Wednesday, January 24, 2007

Pigou Club and Government Policy

Russell Roberts makes a very good point:

Greg Mankiw tries to expand the Pigou Club:

Some of my libertarian friends aren't members of the Pigou Club because they view gasoline taxes as a case of excessively intrusive government. But if this tangle of regulation is the alternative, isn't it time for them to reconsider?

But that's a different club. As I understand it, members of the Pigou Club support an increase in the federal gasoline tax on various externality grounds—pollution, global warming and international security issues. I'd be happy to replace all or even most attempts to reduce gasoline consumption via command-and-control and replace them with a higher tax rate. But that Club is a quixotic club—Archer Daniels Midland and others who benefit from ethanol regulation along with whoever it is that benefits from CAFE standards (regulators and politicians who get lobbied to see it tweaked or delayed?) will make sure that Club's mission is never achieved. But the Pigou Club's goal very well may be achieved and will add a higher gasoline tax to the existing tangle of regulations.

The federal tax on gasoline has been increased many times since its inception in 1932. Have any of those increases been accompanied by regulatory simplification?

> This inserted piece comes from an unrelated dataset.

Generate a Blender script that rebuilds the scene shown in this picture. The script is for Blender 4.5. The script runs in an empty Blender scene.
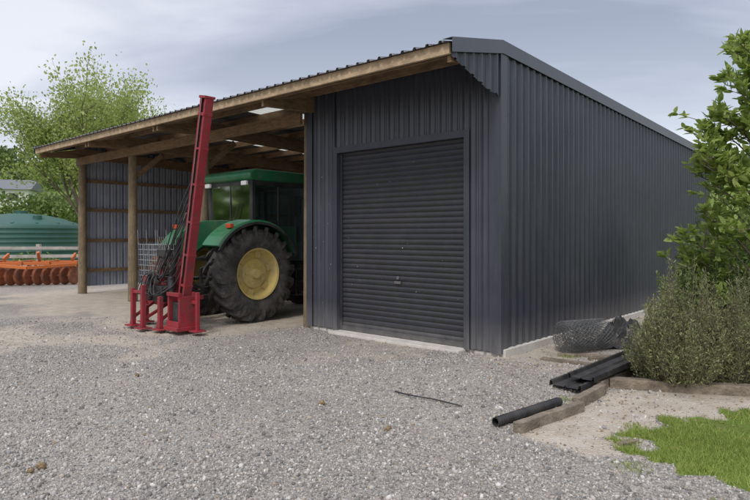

It seems to me that most of the time economists offer policy advice and evaluation without thinking very much about whether it is practical or not. They also often offer advice without giving much thought to how the political process is likely to play out, even if the advice is taken. In the case at hand, I tell the students in all of my classes that the economic policy approach to pollution is a corrective, or Pigovian tax. The idea is, of course, to replace all the inefficient current policy approaches with a Pigovian tax. But, this simply doesn't look like politics would ever accomplish this substitution. Instead, as Russell Roberts suggests, what we most likely would get if the economists advice was followed was a corrective tax piled on top of all the inefficient policies and regulations already in place.